**Given request**
Return the material below in full and exactly.

# Data start

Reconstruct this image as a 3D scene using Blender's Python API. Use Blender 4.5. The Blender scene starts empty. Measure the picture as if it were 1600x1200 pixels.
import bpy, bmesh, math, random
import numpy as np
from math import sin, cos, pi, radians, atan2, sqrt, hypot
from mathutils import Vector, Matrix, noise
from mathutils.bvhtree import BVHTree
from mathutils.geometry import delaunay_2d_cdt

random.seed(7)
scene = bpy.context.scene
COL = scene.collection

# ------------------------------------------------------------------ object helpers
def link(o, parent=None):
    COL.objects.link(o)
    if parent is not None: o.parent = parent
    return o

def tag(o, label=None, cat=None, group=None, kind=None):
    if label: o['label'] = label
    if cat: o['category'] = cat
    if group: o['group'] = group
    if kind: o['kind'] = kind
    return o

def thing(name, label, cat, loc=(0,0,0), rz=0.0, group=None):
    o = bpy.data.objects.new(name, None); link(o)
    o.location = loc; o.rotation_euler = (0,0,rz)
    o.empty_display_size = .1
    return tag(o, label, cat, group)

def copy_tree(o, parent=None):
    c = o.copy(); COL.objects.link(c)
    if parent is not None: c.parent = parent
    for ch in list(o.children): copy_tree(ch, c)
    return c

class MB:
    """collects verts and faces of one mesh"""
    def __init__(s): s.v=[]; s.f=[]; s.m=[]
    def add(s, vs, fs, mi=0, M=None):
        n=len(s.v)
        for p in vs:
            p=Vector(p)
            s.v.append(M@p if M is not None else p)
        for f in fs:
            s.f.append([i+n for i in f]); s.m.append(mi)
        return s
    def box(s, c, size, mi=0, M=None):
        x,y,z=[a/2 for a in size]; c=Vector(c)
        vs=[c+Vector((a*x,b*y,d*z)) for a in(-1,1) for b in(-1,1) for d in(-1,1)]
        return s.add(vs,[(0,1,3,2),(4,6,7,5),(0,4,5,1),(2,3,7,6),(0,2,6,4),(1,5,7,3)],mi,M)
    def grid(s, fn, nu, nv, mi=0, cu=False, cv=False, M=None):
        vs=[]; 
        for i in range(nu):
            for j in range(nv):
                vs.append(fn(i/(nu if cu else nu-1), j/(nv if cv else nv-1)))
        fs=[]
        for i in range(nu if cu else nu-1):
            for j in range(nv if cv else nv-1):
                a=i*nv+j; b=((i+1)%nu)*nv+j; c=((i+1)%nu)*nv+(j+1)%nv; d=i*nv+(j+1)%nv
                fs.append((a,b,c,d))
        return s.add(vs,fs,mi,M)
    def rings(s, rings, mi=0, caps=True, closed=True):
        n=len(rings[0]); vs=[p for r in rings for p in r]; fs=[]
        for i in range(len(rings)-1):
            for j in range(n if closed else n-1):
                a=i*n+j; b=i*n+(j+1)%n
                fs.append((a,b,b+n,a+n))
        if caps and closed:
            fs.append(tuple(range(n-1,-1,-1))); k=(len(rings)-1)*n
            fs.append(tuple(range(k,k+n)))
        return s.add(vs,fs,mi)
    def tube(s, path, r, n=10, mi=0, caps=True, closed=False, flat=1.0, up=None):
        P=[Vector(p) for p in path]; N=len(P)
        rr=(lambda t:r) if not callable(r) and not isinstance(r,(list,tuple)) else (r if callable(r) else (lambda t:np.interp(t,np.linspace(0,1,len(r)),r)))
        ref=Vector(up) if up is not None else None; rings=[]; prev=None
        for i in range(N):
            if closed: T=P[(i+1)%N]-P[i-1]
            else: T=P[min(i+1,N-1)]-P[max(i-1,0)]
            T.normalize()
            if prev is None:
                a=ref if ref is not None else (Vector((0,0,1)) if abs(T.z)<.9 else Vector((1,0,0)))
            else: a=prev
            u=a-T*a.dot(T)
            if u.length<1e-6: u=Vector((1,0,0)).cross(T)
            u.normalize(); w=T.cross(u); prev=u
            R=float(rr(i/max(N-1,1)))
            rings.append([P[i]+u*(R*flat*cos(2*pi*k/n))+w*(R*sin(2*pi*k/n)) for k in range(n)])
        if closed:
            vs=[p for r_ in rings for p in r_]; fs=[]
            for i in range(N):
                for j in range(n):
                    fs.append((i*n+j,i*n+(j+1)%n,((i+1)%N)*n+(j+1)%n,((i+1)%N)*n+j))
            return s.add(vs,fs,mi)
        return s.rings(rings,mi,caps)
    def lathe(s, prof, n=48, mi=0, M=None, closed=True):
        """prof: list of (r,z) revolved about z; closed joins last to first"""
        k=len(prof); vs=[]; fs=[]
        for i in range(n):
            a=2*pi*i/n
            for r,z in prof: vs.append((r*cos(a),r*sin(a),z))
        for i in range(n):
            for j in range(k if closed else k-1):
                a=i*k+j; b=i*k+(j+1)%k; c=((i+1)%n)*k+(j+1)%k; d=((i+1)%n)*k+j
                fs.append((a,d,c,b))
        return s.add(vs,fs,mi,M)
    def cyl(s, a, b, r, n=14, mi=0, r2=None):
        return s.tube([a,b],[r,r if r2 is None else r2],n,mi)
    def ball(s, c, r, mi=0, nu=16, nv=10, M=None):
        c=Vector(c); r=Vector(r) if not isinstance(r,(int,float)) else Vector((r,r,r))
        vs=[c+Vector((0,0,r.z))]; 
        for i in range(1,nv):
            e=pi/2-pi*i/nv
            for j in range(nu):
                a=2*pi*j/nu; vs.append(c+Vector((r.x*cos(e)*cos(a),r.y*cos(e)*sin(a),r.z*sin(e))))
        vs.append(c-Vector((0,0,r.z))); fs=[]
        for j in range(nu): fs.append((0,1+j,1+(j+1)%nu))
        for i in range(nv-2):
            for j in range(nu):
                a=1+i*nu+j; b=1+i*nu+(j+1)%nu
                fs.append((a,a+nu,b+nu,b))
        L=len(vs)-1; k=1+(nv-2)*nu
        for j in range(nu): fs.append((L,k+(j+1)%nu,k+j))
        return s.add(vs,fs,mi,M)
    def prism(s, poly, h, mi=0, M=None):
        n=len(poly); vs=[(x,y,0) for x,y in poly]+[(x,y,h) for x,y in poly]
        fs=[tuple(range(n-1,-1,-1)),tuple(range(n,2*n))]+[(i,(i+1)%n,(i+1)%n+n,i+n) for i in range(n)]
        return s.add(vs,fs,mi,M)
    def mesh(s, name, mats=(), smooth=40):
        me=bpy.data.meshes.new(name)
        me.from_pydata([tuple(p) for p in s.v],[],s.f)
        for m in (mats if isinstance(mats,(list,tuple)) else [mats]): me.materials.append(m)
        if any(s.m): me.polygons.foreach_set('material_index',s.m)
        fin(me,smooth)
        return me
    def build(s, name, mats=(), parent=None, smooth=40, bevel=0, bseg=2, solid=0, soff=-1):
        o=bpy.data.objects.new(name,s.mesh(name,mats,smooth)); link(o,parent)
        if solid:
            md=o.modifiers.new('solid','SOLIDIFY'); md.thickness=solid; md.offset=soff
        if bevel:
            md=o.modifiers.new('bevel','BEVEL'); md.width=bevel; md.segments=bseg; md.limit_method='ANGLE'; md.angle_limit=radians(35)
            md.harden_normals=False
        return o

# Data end

**Response below**
Reconstruct this image as a 3D scene using Blender's Python API. Use Blender 4.5. The Blender scene starts empty. Measure the picture as if it were 1600x1200 pixels.
import bpy, bmesh, math, random
import numpy as np
from math import sin, cos, pi, radians, atan2, sqrt, hypot
from mathutils import Vector, Matrix, noise
from mathutils.bvhtree import BVHTree
from mathutils.geometry import delaunay_2d_cdt

random.seed(7)
scene = bpy.context.scene
COL = scene.collection

# ------------------------------------------------------------------ object helpers
def link(o, parent=None):
    COL.objects.link(o)
    if parent is not None: o.parent = parent
    return o

def tag(o, label=None, cat=None, group=None, kind=None):
    if label: o['label'] = label
    if cat: o['category'] = cat
    if group: o['group'] = group
    if kind: o['kind'] = kind
    return o

def thing(name, label, cat, loc=(0,0,0), rz=0.0, group=None):
    o = bpy.data.objects.new(name, None); link(o)
    o.location = loc; o.rotation_euler = (0,0,rz)
    o.empty_display_size = .1
    return tag(o, label, cat, group)

def copy_tree(o, parent=None):
    c = o.copy(); COL.objects.link(c)
    if parent is not None: c.parent = parent
    for ch in list(o.children): copy_tree(ch, c)
    return c

class MB:
    """collects verts and faces of one mesh"""
    def __init__(s): s.v=[]; s.f=[]; s.m=[]
    def add(s, vs, fs, mi=0, M=None):
        n=len(s.v)
        for p in vs:
            p=Vector(p)
            s.v.append(M@p if M is not None else p)
        for f in fs:
            s.f.append([i+n for i in f]); s.m.append(mi)
        return s
    def box(s, c, size, mi=0, M=None):
        x,y,z=[a/2 for a in size]; c=Vector(c)
        vs=[c+Vector((a*x,b*y,d*z)) for a in(-1,1) for b in(-1,1) for d in(-1,1)]
        return s.add(vs,[(0,1,3,2),(4,6,7,5),(0,4,5,1),(2,3,7,6),(0,2,6,4),(1,5,7,3)],mi,M)
    def grid(s, fn, nu, nv, mi=0, cu=False, cv=False, M=None):
        vs=[]; 
        for i in range(nu):
            for j in range(nv):
                vs.append(fn(i/(nu if cu else nu-1), j/(nv if cv else nv-1)))
        fs=[]
        for i in range(nu if cu else nu-1):
            for j in range(nv if cv else nv-1):
                a=i*nv+j; b=((i+1)%nu)*nv+j; c=((i+1)%nu)*nv+(j+1)%nv; d=i*nv+(j+1)%nv
                fs.append((a,b,c,d))
        return s.add(vs,fs,mi,M)
    def rings(s, rings, mi=0, caps=True, closed=True):
        n=len(rings[0]); vs=[p for r in rings for p in r]; fs=[]
        for i in range(len(rings)-1):
            for j in range(n if closed else n-1):
                a=i*n+j; b=i*n+(j+1)%n
                fs.append((a,b,b+n,a+n))
        if caps and closed:
            fs.append(tuple(range(n-1,-1,-1))); k=(len(rings)-1)*n
            fs.append(tuple(range(k,k+n)))
        return s.add(vs,fs,mi)
    def tube(s, path, r, n=10, mi=0, caps=True, closed=False, flat=1.0, up=None):
        P=[Vector(p) for p in path]; N=len(P)
        rr=(lambda t:r) if not callable(r) and not isinstance(r,(list,tuple)) else (r if callable(r) else (lambda t:np.interp(t,np.linspace(0,1,len(r)),r)))
        ref=Vector(up) if up is not None else None; rings=[]; prev=None
        for i in range(N):
            if closed: T=P[(i+1)%N]-P[i-1]
            else: T=P[min(i+1,N-1)]-P[max(i-1,0)]
            T.normalize()
            if prev is None:
                a=ref if ref is not None else (Vector((0,0,1)) if abs(T.z)<.9 else Vector((1,0,0)))
            else: a=prev
            u=a-T*a.dot(T)
            if u.length<1e-6: u=Vector((1,0,0)).cross(T)
            u.normalize(); w=T.cross(u); prev=u
            R=float(rr(i/max(N-1,1)))
            rings.append([P[i]+u*(R*flat*cos(2*pi*k/n))+w*(R*sin(2*pi*k/n)) for k in range(n)])
        if closed:
            vs=[p for r_ in rings for p in r_]; fs=[]
            for i in range(N):
                for j in range(n):
                    fs.append((i*n+j,i*n+(j+1)%n,((i+1)%N)*n+(j+1)%n,((i+1)%N)*n+j))
            return s.add(vs,fs,mi)
        return s.rings(rings,mi,caps)
    def lathe(s, prof, n=48, mi=0, M=None, closed=True):
        """prof: list of (r,z) revolved about z; closed joins last to first"""
        k=len(prof); vs=[]; fs=[]
        for i in range(n):
            a=2*pi*i/n
            for r,z in prof: vs.append((r*cos(a),r*sin(a),z))
        for i in range(n):
            for j in range(k if closed else k-1):
                a=i*k+j; b=i*k+(j+1)%k; c=((i+1)%n)*k+(j+1)%k; d=((i+1)%n)*k+j
                fs.append((a,d,c,b))
        return s.add(vs,fs,mi,M)
    def cyl(s, a, b, r, n=14, mi=0, r2=None):
        return s.tube([a,b],[r,r if r2 is None else r2],n,mi)
    def ball(s, c, r, mi=0, nu=16, nv=10, M=None):
        c=Vector(c); r=Vector(r) if not isinstance(r,(int,float)) else Vector((r,r,r))
        vs=[c+Vector((0,0,r.z))]; 
        for i in range(1,nv):
            e=pi/2-pi*i/nv
            for j in range(nu):
                a=2*pi*j/nu; vs.append(c+Vector((r.x*cos(e)*cos(a),r.y*cos(e)*sin(a),r.z*sin(e))))
        vs.append(c-Vector((0,0,r.z))); fs=[]
        for j in range(nu): fs.append((0,1+j,1+(j+1)%nu))
        for i in range(nv-2):
            for j in range(nu):
                a=1+i*nu+j; b=1+i*nu+(j+1)%nu
                fs.append((a,a+nu,b+nu,b))
        L=len(vs)-1; k=1+(nv-2)*nu
        for j in range(nu): fs.append((L,k+(j+1)%nu,k+j))
        return s.add(vs,fs,mi,M)
    def prism(s, poly, h, mi=0, M=None):
        n=len(poly); vs=[(x,y,0) for x,y in poly]+[(x,y,h) for x,y in poly]
        fs=[tuple(range(n-1,-1,-1)),tuple(range(n,2*n))]+[(i,(i+1)%n,(i+1)%n+n,i+n) for i in range(n)]
        return s.add(vs,fs,mi,M)
    def mesh(s, name, mats=(), smooth=40):
        me=bpy.data.meshes.new(name)
        me.from_pydata([tuple(p) for p in s.v],[],s.f)
        for m in (mats if isinstance(mats,(list,tuple)) else [mats]): me.materials.append(m)
        if any(s.m): me.polygons.foreach_set('material_index',s.m)
        fin(me,smooth)
        return me
    def build(s, name, mats=(), parent=None, smooth=40, bevel=0, bseg=2, solid=0, soff=-1):
        o=bpy.data.objects.new(name,s.mesh(name,mats,smooth)); link(o,parent)
        if solid:
            md=o.modifiers.new('solid','SOLIDIFY'); md.thickness=solid; md.offset=soff
        if bevel:
            md=o.modifiers.new('bevel','BEVEL'); md.width=bevel; md.segments=bseg; md.limit_method='ANGLE'; md.angle_limit=radians(35)
            md.harden_normals=False
        return o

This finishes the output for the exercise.